Concernant la part de l’ascendance dans la note, forcément quand un animal n’a pas de produit, sa notation est faite de 90 % d’ascendance et 10 % de données propres. Mais, cela change avec l’arrivée de produits issus de cet animal. En effet, à un certain seuil de nombre de produits, l’importance relative des données propres et d’ascendance par rapport aux données de descendance s’inverse, et l’on va vers une part plus importante de données de descendance que d’ascendance ce qui permet de reconnaître plus précisément les qualités que l’animal en question peut transmettre.

La monte naturelle plaît

Sur le débat entre monte naturelle et IA, je tiens à préciser qu’il n’y a aucun document technique prouvant une pénalisation des taureaux ou vaches de monte naturelle par rapport aux autres. Il faut d’ailleurs rappeler qu’il y a environ 80 % de monte naturelle en Charolais, ce qui prouve que ce mode de reproduction n’est pas régi par l’IA et qu’il séduit aussi.

Concours

Enfin, sur la question de l’intégration des concours dans le système d’indexation cela n’est pas possible, car les prix des concours sont issus de choix subjectifs d’un ou plusieurs juges. De son côté, l’indexation repose, elle, sur des données objectives et des méthodes scientifiques. On ne peut donc pas tout mélanger même si les concours permettent une véritable valorisation des animaux.

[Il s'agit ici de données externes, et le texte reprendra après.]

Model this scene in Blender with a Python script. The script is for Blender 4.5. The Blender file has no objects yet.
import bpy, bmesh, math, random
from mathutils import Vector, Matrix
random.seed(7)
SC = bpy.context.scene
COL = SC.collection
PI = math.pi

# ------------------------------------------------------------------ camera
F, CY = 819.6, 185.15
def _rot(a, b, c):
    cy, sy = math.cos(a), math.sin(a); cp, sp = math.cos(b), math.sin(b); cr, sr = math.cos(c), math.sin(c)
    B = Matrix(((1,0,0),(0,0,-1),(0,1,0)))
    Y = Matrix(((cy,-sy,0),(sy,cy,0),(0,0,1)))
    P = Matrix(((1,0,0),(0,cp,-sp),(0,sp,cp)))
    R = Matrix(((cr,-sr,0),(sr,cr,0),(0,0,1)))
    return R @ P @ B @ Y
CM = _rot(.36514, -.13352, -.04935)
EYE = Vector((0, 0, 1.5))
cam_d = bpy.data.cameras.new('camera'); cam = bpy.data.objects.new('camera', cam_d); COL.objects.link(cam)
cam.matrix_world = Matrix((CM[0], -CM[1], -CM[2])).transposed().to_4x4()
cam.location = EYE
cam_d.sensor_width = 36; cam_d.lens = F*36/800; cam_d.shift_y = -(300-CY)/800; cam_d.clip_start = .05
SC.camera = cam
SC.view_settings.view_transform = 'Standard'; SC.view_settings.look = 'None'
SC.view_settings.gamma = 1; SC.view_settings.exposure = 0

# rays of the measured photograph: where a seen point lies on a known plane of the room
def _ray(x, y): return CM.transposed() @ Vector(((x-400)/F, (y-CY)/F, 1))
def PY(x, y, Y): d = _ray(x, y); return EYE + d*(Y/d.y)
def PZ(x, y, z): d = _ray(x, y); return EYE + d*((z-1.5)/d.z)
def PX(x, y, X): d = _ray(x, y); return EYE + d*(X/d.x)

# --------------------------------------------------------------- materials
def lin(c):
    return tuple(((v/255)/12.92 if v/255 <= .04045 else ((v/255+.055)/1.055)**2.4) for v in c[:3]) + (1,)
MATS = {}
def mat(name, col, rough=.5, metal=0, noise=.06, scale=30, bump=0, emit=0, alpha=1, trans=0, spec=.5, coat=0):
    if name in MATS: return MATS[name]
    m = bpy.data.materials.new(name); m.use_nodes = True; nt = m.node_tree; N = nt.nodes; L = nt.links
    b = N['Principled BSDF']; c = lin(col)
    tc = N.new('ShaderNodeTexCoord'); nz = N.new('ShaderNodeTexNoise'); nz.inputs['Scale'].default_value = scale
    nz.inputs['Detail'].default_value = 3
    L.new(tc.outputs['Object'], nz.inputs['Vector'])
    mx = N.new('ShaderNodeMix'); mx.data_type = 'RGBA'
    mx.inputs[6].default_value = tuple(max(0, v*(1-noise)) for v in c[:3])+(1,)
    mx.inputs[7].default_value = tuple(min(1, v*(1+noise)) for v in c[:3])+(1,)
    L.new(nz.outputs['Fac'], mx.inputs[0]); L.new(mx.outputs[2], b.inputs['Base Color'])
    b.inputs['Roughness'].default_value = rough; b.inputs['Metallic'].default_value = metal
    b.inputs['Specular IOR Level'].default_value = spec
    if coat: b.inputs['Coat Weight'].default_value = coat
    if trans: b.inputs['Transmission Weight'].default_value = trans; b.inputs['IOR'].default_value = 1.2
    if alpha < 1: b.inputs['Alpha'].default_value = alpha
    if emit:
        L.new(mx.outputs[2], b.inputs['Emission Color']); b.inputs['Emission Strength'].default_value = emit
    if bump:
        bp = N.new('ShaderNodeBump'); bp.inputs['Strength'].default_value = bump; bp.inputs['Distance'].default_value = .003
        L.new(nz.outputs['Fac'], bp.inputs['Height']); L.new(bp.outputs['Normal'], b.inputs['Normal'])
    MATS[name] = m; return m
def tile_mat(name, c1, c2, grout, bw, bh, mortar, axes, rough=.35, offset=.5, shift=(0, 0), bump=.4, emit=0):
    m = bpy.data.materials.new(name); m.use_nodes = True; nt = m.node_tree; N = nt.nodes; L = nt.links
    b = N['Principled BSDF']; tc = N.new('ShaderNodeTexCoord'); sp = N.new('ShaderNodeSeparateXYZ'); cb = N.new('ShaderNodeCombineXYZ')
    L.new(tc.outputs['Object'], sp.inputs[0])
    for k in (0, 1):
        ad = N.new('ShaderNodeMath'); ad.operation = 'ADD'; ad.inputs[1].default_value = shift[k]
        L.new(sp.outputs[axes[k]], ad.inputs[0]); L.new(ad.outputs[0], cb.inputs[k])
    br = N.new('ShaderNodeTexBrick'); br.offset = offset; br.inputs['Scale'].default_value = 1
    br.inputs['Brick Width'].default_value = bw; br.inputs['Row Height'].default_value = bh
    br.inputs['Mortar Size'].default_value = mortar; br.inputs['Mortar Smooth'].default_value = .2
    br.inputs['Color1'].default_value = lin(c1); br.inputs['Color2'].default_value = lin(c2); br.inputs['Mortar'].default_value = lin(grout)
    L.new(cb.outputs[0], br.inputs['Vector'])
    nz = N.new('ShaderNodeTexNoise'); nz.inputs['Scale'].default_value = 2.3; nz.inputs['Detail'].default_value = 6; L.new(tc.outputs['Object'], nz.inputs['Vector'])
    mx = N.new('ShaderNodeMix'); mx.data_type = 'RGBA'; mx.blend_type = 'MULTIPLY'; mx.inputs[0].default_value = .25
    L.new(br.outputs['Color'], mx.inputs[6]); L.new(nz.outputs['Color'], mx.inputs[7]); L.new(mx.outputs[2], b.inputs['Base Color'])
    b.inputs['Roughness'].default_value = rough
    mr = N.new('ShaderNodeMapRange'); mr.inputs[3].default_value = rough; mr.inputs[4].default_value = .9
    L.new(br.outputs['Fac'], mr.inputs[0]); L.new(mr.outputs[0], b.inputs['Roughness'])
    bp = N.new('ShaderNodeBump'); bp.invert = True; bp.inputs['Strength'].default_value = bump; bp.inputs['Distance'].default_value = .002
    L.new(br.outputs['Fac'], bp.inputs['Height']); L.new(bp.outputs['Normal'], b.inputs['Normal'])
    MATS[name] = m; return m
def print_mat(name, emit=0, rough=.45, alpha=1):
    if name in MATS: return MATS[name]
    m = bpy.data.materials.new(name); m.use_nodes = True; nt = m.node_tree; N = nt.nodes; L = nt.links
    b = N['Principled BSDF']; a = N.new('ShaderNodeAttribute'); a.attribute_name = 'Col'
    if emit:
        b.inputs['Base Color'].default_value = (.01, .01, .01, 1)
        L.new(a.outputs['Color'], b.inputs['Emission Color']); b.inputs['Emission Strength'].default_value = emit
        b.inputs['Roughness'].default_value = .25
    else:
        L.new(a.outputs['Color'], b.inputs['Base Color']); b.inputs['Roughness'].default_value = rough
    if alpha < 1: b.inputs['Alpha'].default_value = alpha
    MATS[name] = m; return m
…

Dans tous les cas, l’objectif est commun que ce soit en IA ou monte naturelle et c’est celui de faire rayonner la race ».

Quelles solutions ?

Quelles solutions ?

Bernard Dessauny explique que « La monte naturelle n’a pas été assez défendue pendant les années quatre-vingt et la vision que les instances pouvaient avoir sur elle était négative. Nous avons fait une erreur collective. Mais, étant un éternel optimiste, je pense que rien n’est définitif, et l’on peut aborder le problème de diverses manières pour le résoudre. Je pense que l’IA et la monte naturelle ne sont pas deux écoles qui s’affrontent mais sont simplement deux écoles qui ne trouvent pas leur place. Il faudrait permettre aux deux systèmes de montrer leurs performances. Il faut tout simplement un système plus ouvert ». Serge Batho propose : « ce qui pourrait redonner du sens à notre travail, nous les éleveurs de monte naturelle, c’est un algorithme qui prendrait en compte l’ascendance, la descendance et aussi chose qui n’a jamais été essayée et qui serait déterminante, les résultats obtenus dans les concours. En fonction de ces derniers, cela pourrait, par ricochet, faire remonter ou bien diminuer, les IVMAT des élevages. Pour résumer, un éleveur ayant de bons IVMAT dans son élevage et qui se rendrait à un concours avec un classement médiocre, aurait obligatoirement un réajustement et idem pour le contraire. La qualification serait beaucoup plus en adéquation avec la réalité et redonnerait du sens à nos concours ». Quant à lui, Frédéric Renaud conclu : « Pour moi il n’y a pas de solution à proprement parler, les index sont un des outils à la disposition des éleveurs dans le choix d’un reproducteur. Ils doivent être considérés comme tel et interprétés de façon pragmatique. De plus, ils ne doivent pas éclipser les autres outils à leur disposition (morphologie et performance de l’animal et du troupeau, gènes d’intérêts, relationnel et conseil du naisseur, etc. ) ».

Le travail de l'éleveur

Pour Eric Boucher : « L’IVMAT donne une idée des qualités maternelles d’un animal, la morphologie et les qualités de race sont aussi très importantes. Réunir le tout dans un même animal est un travail de longue haleine, c’est le travail de sélection de l’éleveur ». Bernard Dessauny insiste : « Il faut remettre l’éleveur au centre de tout cela. C’est lui qui reste décideur et sélectionneur qu’il soit en monte naturelle ou en IA. C’est lui qui par ses choix va faire évoluer son cheptel. Il ne faut pas déléguer cela à un prestataire de services. Je pense qu’un éleveur doit connaître la valeur commerciale de ses animaux afin de les hiérarchiser dans son cheptel. C’est le premier pas. Ensuite, avec son attention et ses connaissances, il voit ce qu’il peut améliorer et avec quels animaux. Il faut ensuite de l’autodétermination de trouver un reproducteur pour le faire. Aujourd’hui, j’ai le sentiment que les éleveurs sont de plus en plus dépossédés d’une partie de leur métier qui est la sélection. C’est une profession qui requière nombre de sacrifices et, faire des choix d’animaux est une des libertés qui nous reste en tant que chef d’entreprise. Il faut continuer à travailler avec passion, en prenant ses propres décisions. Certaines erreurs seront pardonnées, mais si l’éleveur ne connaît pas son troupeau et sa valeur, là cela ne pardonnera pas ».

Frédéric Renaud rebondit : « L’indexation est un outil pour le choix d’un reproducteur, certes, mais il faut garder les liens entre éleveurs de confiance. On peut avoir un taureau de monte naturelle avec une faible notation, mais, cela ne veut pas dire qu’il est mauvais ! Il y a une myriade d’éléments à prendre en compte ». Eric Boucher continue : « Même si les index sont bas, on peut faire du correctif par des accouplements judicieux. De même, on peut faire du cumulatif pour bien fixer certains caractères (notamment la facilité de naissance). Dans tous les cas, on ne gagne pas à tous les coups, c’est le piment du métier d’éleveur qui reste pour beaucoup d’entre nous une passion ».